CUBE/清水康彦監督
副題なのか「一度入ったら、最後」とある。この設定の映画は観たことあるな、と思ってたらリメイクだという(ただし結末は違う)。目覚めたら、金属的な四角い部屋の中にあって、その理由は分からない。部屋の6方向にゲートがあり移動できるが、部屋によっては何故かトラップがあって、その仕掛けにより残酷に殺されることが示唆されている(最初にそれで死ぬ人があり、観客は簡略的にそれは理解できる仕組みだ)。ともかく死なないように移動して、このへんな世界から抜け出そうとする6人の物語である(一人は最初に死んでいるので、登場人物としては7人だが)。
不条理なのだが、シチエ―ションだけで押し切っている作品である。徐々に明かされるそれぞれの秘密めいたものはあるが、誰が何の目的でこのようなゲーム的なことをしているのかは、よく分からない。ただ生存をかけて、中の人間は格闘しなくてはならないサバイバルゲームである。
食事やトイレはどうするのか? という問題はあるが(女性も一人いるし)、いったんそういうものは無視されている。時間制限も分からない。安全かもしれない法則も割合早くに分かるが、それでも犠牲者が出て人は減っていく。登場人物の顔ぶれで、だいたい誰が生き残るのかは予測できるものの(とはいえ、そこに意外性もあるが)、一定の緊張感のある舞台劇めいた、しかしやはり映画的な作品かもしれない。

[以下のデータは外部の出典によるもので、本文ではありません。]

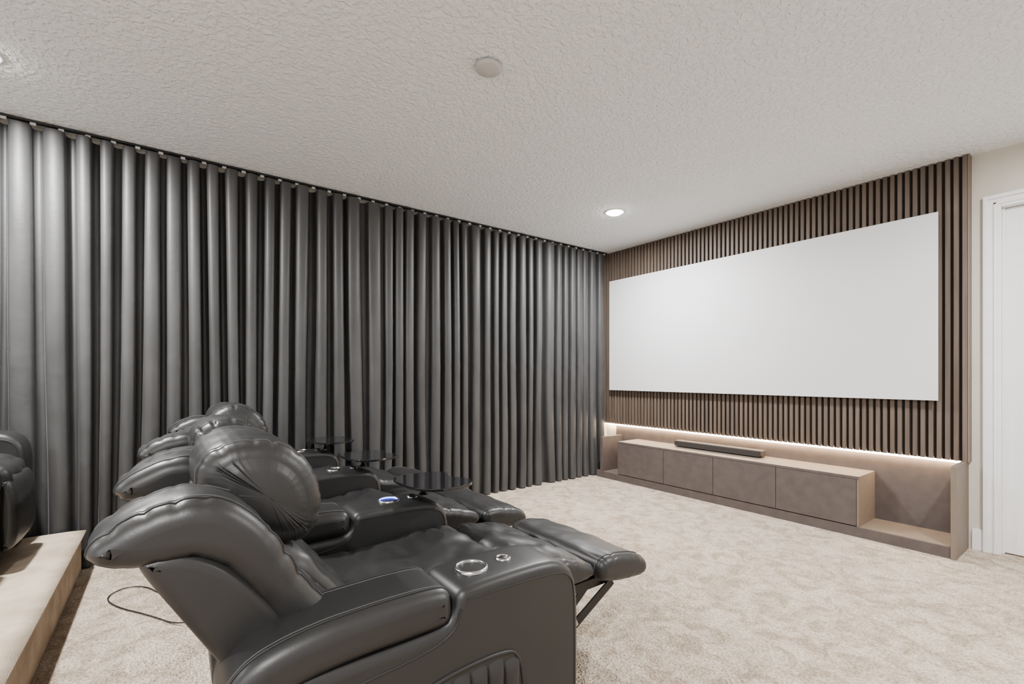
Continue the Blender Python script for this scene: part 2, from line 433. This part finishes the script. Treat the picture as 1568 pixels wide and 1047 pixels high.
def arm(e, xa, cupy, tray=False, blue=False, detail_side=0, tag=""):
    w=.105
    body=loft("armrest_body"+tag,ARMB,xa-w,xa+w,.028,LEATHER,e,n=150,nx=6,crown=.003,it=1)
    cut=lathe("cut",[(0,.2),(.041,.2),(.041,-.075),(0,-.075)],(xa,cupy,.655+AZ),None)
    bo=body.modifiers.new("b",'BOOLEAN'); bo.operation='DIFFERENCE'; bo.object=cut; bo.solver='EXACT'
    dg=bpy.context.evaluated_depsgraph_get(); me=bpy.data.meshes.new_from_object(body.evaluated_get(dg))
    body.modifiers.clear()
    if len(me.polygons)>100: body.data=me
    bpy.data.objects.remove(cut,do_unlink=True)
    z=.6545+AZ
    lathe("cup_rim"+tag,[(.040,-.002),(.041,.004),(.045,.006),(.049,.004),(.0505,-.003)],(xa,cupy,z),STEEL,e)
    lathe("cup_well"+tag,[(.0405,.002),(.040,-.068),(.036,-.072),(0,-.072)],(xa,cupy,z),DARK,e)
    lathe("cup_mat"+tag,[(.035,-.066),(0,-.066)],(xa,cupy,z),DARK,e)
    if blue:
        lathe("cup_light_ring",[(.0395,.003),(.0385,.0),(.0385,-.03),(.0395,-.034)],(xa,cupy,z),BLUE,e)
    lathe("control_button_rim"+tag,[(.016,.001),(.018,.005),(.022,.005),(.025,-.003)],(xa,cupy+.115,z),STEEL,e)
    lathe("control_button"+tag,[(0,.004),(.012,.004),(.016,.001),(.017,-.002)],(xa,cupy+.115,z),DARK,e)
    loft("armrest_lid"+tag,LID,xa-w-.006,xa+w+.006,.035,LEATHER,e,n=110,nx=8,crown=.004,wr=.0015,wf=7,seams=True,it=2,seed=xa)
    for sg in (-1,1):
        xs=xa+sg*(w-.0005)
        pts=[(xs,y,z) for y,z in chaikin([(.62,.60+AZ),(.60,.53),(.50,.505),(.3,.495),(.12,.45)],3,False)]
        tube("side_seam%s_%d"%(tag,sg),pts,.0030,SEAM,e)
        pts=[(xs+sg*.0005,y,z) for y,z in chaikin([(1.035,.08),(1.035,.52),(1.02,.575),(.96,.605),(.64,.61)],3,False)]
        tube("front_seam%s_%d"%(tag,sg),pts,.0022,SEAM,e)
    if detail_side:
        sg=detail_side; xs=xa+sg*w
        y0,y1,z0,z1=.47,.83,.12,.435
        arch=chaikin([(y0,z0),(y0,z1-.06),(y0+.05,z1-.01),(y1-.09,z1),(y1,z1-.03),(y1,z0)],3,False)
        tube("quilt_piping"+tag,[(xs,y,z) for y,z in arch],.006,LEATHER,e,True)
        nch=6; cw=(y1-y0-.03)/nch
        for k in range(nch):
            ya=y0+.015+k*cw; top=z1-.018-(.03 if k==0 else .012 if k==nch-1 else 0)
            V=[];F=[];na=8;nz=14
            for j in range(nz+1):
                fz=j/nz; zz=z0+.01+(top-z0-.01)*fz
                ed=min(1,math.sqrt(min(1,max(0,min(fz,1-fz)*9))))
                for i in range(na+1):
                    a=math.pi*i/na
                    V.append((xs-.003*sg+sg*.018*math.sin(a)*ed, ya+cw/2-math.cos(a)*cw/2, zz))
            for j in range(nz):
                for i in range(na):
                    q=j*(na+1)+i; F.append((q,q+1,q+na+2,q+na+1))
            add_mesh("quilt_channel%s_%d"%(tag,k),V,F,LEATHER,True,e)
    if tray:
        poly=[(-.17,-.05),(-.15,-.14),(-.05,-.16),(.10,-.15),(.19,-.10),(.21,.02),(.17,.13),(.06,.15),(.02,.10),(-.04,.10),(-.10,.14),(-.16,.08)]
        poly=[(xa+.04+a,1.0+b) for a,b in chaikin(poly,3)]
        plate("tray_table"+tag,poly,.706,.718,GLASS,e)
        lathe("tray_post"+tag,[(0,0),(.022,0),(.022,.006),(.013,.01),(.013,.058),(.04,.062),(.04,.064),(0,.064)],(xa,.975,.642),DARKMETAL,e)
    boxes("arm_feet"+tag,[(xa-.06,xa+.06,.15,.21,0,.055),(xa-.06,xa+.06,.96,1.02,0,.055)],DARK,e)

def recliner(cx, oy, oz, half, sh=(0,0), foot=True, right=None, left=None):
    e=empty("theater_recliner",(cx,oy,oz))
    R=lambda p: rot(p,sh=sh)
    hb=half-.012; iw=half-.112
    sd=cx*3.1
    loft("back_shell",R(SHELL),-hb+.012,hb-.012,.03,LEATHER,e,n=90,nx=10,it=2)
    for sg,nm in ((1,"right"),(-1,"left")):
        a,b=(iw*.62,hb) if sg>0 else (-hb,-iw*.62)
        loft("back_wing_"+nm,R(WING),a,b,.042,LEATHER,e,n=170,nx=14,crown=.006,wr=.005,wf=9,seams=True,it=2,seed=sd+sg,pleat=.007,pk=26,pw=.035)
    loft("lumbar_cushion",R(LUMB),-iw*.72,iw*.72,.04,LEATHER,e,n=120,nx=22,crown=.012,wr=.011,wf=10,it=2,seed=sd)
    loft("headrest_pillow",R(PILL),-.238,.238,.050,LEATHER,e,n=220,nx=40,na=12,crown=.012,wr=.006,wf=7,it=2,seed=sd+7,pleat=.012,pk=15,pw=.030,seams=True,groove=.003,seamr=.002,dome=.022)
    loft("seat_cushion",SEATP,-iw,iw,.045,LEATHER,e,n=130,nx=30,crown=-.004,wr=.013,wf=8,it=2,seed=sd+3,pleat=.008,pk=20)
    boxes("base_frame",[(-iw+.01,iw-.01,.33,1.0,.07,.36)],LEATHER,e,.02)
    if foot:
        loft("footrest_calf_pad",CALF,-iw+.005,iw-.005,.035,LEATHER,e,n=110,nx=24,crown=.008,wr=.011,wf=9,seams=False,it=2,seed=sd+1,pleat=.008,pk=16)
        loft("footrest_toe_pad",TOE,-iw-.005,iw+.005,.035,LEATHER,e,n=120,nx=24,crown=.006,wr=.006,wf=8,seams=True,it=2,seed=sd+2,pleat=.005,pk=14)
        boxes("footrest_board",[(-iw+.05,iw-.05,1.15,1.62,.335,.372)],DARKMETAL,e)
        for sg in (-1,1):
            xx=sg*(iw-.035)
            bar("link_a_%d"%sg,(xx,1.50,.345),(xx,1.04,.10),.036,.006,DARKMETAL,e)
            bar("link_b_%d"%sg,(xx-sg*.012,1.24,.37),(xx-sg*.012,.95,.30),.030,.006,DARKMETAL,e)
            bar("link_c_%d"%sg,(xx-sg*.02,1.38,.36),(xx-sg*.02,1.12,.165),.030,.006,DARKMETAL,e)
            bar("link_d_%d"%sg,(xx+sg*.008,1.22,.345),(xx+sg*.008,1.28,.225),.026,.006,STEEL,e)
            bar("link_e_%d"%sg,(xx,1.06,.13),(xx,.90,.22),.026,.006,DARKMETAL,e)
    else:
        loft("front_panel_pad",[(1.03,.10),(1.03,.44),(1.06,.46),(1.10,.43),(1.115,.30),(1.11,.14),(1.08,.09)],-iw,iw,.03,LEATHER,e,n=100,nx=12,crown=.006,wr=.003,it=2)
    boxes("base_feet",[(-iw+.05,-iw+.11,.4,.46,0,.075),(iw-.11,iw-.05,.4,.46,0,.075),(-iw+.05,-iw+.11,.88,.94,0,.075),(iw-.11,iw-.05,.88,.94,0,.075)],DARK,e)
    if right: arm(e, half, **right, tag="_r")
    if left: arm(e, -half, **left, tag="_l")
    return e
H=.4265
recliner(-1.5915,0,0,H,(0,-.02),True,right=dict(cupy=.715,detail_side=1))
recliner(-2.4445,0,0,H,(.02,-.035),True,right=dict(cupy=.80,tray=True,blue=True))
recliner(-3.2975,0,0,H,(.13,-.02),True,right=dict(cupy=.80,tray=True),left=dict(cupy=.80,tray=True))
recliner(-3.425,-1.695,PZ+.002,.325,(0,0),False,right=dict(cupy=.78,detail_side=1),left=dict(cupy=.78))

tube("power_cable",[(x,y,z) for x,y,z in chaikin([(-2.60,.20,.10),(-2.72,.05,.006),(-2.95,-.08,.006),(-3.15,-.22,.006),(-3.32,-.28,.006),(-3.42,-.20,.006),(-3.36,-.10,.006),(-3.20,-.04,.006),(-3.05,.08,.006),(-2.9,.25,.01)],3,False)],.003,DARK)

# ---------------------------------------------------------------- world + camera
w=bpy.data.worlds.new("World"); scene.world=w; w.use_nodes=True
w.node_tree.nodes["Background"].inputs[0].default_value=(.98,.985,1,1)
w.node_tree.nodes["Background"].inputs[1].default_value=1.9
cam=bpy.data.cameras.new("Camera"); cam.sensor_width=36; cam.lens=708/1568*36; cam.shift_y=.0328; cam.clip_start=.02
co=bpy.data.objects.new("Camera",cam); co.location=(0,0,1.206); co.rotation_euler=(math.radians(90),0,math.radians(53.4))
COL.objects.link(co); scene.camera=co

すでに書いたような問題点を受け入れられるならば、小品としての面白さはあると思う。ホラーと書いてあるが、そういうものなのかもわからない。思考実験であり、不条理なので、これをどうこう言っても始まらないとも思う。何しろ適当な理由すらない。極限の環境にあって、問題を抱えているらしい人間のギクシャクした関係性を、嫌な気分になりながら楽しむよりないだろう。
元の映画は97年に作られたカナダ映画らしく、続編も二本ある。僕もいつ見たのか定かでは無いが、二十年以上前であろう。記憶では元映画の方が人間関係が激しく、サスペンス要素が強かった感がある。今作は、日本的にそのあたりはソフトなのかもしれない。実際の話最初の死者などは、あのように死んだら、もっと激しい血が流れるはずだろうし、物理的にもあり得ないのではあるまいか。
ということで、惜しいところもあるが、それなりに興味が持続して見られるのも確かだ。ずっと続いて欲しい設定では無いが、やり方によっては、まだまだ仕掛けはできそうな気もする。何しろ思考実験なので、そういう設定を見た人は、応用して楽しんでもいいのではないだろうか。